Tuesday, February 7, 2012

The School of Essential Ingredients by Erica Bauermeister

I'm just going to preface my review with the fact that I read this entire book in sunny, sunny California.  Most of it while sitting or laying in the sand by the ocean, with NO kids.  It was the perfect setting for this book.  I totally believe in books fitting your mood, and maybe if I was in my normal life chaos, I might not have been as taken in.
That being said, I really liked this book!  The premise is very creative, and allows the book to read more like short stories than a novel.  Each chapter follows one member of a cooking class.  Not just any cooking class, but these amazing ones taught by Lillian who gets food, and seeks to teach her class about "Essential Ingredients."  The first chapter gives us a glimpse into her sad childhood, and perspective into her love affair with cooking.  "It was the cooking that occurred in her friends' homes that fascinated Lillian."

The food is described romantically.  I can't think of a word that fits it better.  "The flavor opened like a flower across his tongue, soft and sweet."  And, "the sauce, an untouched snowfield, its smell the feeling of quiet at the end of an illness."  See what I mean?  And I love this description, "he was full of philosophy, his favorite class of the previous term, reciting passages of Plato and Kant as if they had just been written and he the first to find them."  I love that kind of passion for knowledge or litereature.

As the characters cook with each other, they support and love one another.  This can sometimes feel contrived, but I bought into it.  They pass on the things they know to each other.  "Life is beautiful.  Some people just remind you of that more than others." 

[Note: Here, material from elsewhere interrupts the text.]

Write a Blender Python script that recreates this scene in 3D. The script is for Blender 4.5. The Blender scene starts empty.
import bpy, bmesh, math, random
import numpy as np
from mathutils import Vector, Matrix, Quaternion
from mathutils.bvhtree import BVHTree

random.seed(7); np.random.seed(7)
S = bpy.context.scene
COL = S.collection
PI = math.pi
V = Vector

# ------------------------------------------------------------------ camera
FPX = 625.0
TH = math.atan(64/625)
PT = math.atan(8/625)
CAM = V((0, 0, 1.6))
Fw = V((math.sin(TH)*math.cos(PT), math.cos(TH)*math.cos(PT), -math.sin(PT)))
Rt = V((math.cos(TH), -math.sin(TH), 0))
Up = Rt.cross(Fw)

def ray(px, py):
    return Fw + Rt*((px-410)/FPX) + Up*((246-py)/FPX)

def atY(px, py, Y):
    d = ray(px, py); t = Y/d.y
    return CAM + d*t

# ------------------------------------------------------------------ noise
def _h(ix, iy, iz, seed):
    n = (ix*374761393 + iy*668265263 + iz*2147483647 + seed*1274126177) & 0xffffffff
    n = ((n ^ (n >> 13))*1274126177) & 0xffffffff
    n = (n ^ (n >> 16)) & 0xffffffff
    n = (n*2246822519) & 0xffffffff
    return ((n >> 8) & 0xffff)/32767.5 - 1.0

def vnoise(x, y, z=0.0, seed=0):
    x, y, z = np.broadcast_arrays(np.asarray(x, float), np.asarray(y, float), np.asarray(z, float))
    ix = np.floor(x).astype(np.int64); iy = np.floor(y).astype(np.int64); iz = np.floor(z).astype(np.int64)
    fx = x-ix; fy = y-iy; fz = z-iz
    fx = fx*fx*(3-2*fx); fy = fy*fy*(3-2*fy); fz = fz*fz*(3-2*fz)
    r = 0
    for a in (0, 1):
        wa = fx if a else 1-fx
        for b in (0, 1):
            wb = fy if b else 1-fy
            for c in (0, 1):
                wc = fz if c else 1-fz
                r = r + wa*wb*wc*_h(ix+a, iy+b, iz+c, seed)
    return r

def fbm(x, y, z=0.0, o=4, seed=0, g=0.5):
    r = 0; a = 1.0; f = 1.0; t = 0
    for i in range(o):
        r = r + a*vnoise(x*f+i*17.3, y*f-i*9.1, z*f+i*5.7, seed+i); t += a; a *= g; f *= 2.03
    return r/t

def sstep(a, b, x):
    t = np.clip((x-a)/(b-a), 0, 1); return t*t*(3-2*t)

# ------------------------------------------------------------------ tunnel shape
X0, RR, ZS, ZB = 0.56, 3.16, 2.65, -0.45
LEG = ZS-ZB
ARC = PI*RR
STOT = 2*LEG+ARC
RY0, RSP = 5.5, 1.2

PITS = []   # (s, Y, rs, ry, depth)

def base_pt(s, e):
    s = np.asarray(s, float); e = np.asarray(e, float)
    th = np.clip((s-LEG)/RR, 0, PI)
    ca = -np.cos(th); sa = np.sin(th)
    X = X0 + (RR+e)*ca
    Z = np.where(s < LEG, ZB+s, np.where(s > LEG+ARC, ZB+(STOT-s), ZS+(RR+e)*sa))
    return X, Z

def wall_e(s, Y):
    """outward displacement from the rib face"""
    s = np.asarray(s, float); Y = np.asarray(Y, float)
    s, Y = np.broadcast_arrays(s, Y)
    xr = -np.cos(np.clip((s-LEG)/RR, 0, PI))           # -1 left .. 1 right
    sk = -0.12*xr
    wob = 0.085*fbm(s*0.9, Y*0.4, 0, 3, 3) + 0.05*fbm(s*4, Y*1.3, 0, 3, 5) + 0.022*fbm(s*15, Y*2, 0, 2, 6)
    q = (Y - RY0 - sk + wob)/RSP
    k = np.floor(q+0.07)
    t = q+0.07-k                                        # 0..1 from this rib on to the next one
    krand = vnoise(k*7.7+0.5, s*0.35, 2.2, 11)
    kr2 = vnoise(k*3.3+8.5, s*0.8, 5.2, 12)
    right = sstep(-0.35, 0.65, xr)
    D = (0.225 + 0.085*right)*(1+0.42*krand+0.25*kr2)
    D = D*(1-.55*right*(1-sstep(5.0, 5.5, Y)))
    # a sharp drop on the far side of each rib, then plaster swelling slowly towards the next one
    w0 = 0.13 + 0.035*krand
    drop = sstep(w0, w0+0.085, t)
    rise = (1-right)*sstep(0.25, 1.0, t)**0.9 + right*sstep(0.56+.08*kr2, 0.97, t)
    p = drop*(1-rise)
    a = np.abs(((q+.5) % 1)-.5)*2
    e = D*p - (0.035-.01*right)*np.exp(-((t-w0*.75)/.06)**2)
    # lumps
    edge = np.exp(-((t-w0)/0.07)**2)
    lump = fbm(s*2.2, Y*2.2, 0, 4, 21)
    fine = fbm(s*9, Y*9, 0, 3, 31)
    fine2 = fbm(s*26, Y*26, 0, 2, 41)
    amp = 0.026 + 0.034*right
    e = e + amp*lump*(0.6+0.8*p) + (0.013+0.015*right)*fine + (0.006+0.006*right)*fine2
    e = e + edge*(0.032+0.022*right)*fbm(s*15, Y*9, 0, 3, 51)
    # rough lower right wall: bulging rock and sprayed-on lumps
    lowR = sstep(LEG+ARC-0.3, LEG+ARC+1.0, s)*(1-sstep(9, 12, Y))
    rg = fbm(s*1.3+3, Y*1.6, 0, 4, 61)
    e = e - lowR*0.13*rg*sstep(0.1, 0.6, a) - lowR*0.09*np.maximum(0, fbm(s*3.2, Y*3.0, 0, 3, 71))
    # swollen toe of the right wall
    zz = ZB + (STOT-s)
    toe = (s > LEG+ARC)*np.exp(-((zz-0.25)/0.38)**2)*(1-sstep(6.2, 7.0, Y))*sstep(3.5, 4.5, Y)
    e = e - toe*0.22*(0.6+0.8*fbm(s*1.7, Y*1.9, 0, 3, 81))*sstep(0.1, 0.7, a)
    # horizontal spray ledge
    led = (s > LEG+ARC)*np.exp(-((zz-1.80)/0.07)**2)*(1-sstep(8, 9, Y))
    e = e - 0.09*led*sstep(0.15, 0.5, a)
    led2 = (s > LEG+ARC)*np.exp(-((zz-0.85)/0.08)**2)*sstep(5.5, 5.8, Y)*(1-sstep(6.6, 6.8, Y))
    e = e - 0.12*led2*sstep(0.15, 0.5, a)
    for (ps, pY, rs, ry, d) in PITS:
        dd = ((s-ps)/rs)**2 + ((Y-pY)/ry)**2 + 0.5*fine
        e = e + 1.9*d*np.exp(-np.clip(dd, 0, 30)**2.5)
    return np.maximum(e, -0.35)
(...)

Isabelle, the oldest student, is dealing with losing her memory.  She describes, "Our bodies carry our memories of them, in our muscles, in our skin, in our bones.  My children are right here.' She pointed to the inside curve of her elbow. 'Where I held them when they were babies.  Even if there comes a time when I don't know who they are anymore, I believe I will feel them here.'  She's talking to a younger man who is grieving, and I thought it was a sweet exchange.

I liked it from the beginning.  The writing is smart, and the characters are interesting and real, if a little romanticized.

Erica Bauermeister lives in Seattle, and this book is set in the Northwest, without disclosing a specific city that I remember.  If you live here too, you know how true this is:  "It was a clear, cold evening in early February, the end of a miraculously blue day blown in from the north like a celebration.  People in the Northwest tended to greet such weather with a child's sense of joy."  That's exactly how it was here yesterday!

2 comments:

Tara @ Tales of a Trophy Wife said...

I agree w/ you about how when and where being a big part of whether or not you liked a book. I'm adding this one to my list.

Amy said...

I am so glad you liked the book! I don't like contrived connections in books, but somehow this made sense because they were part of each others' lives through the class. This book makes me happy!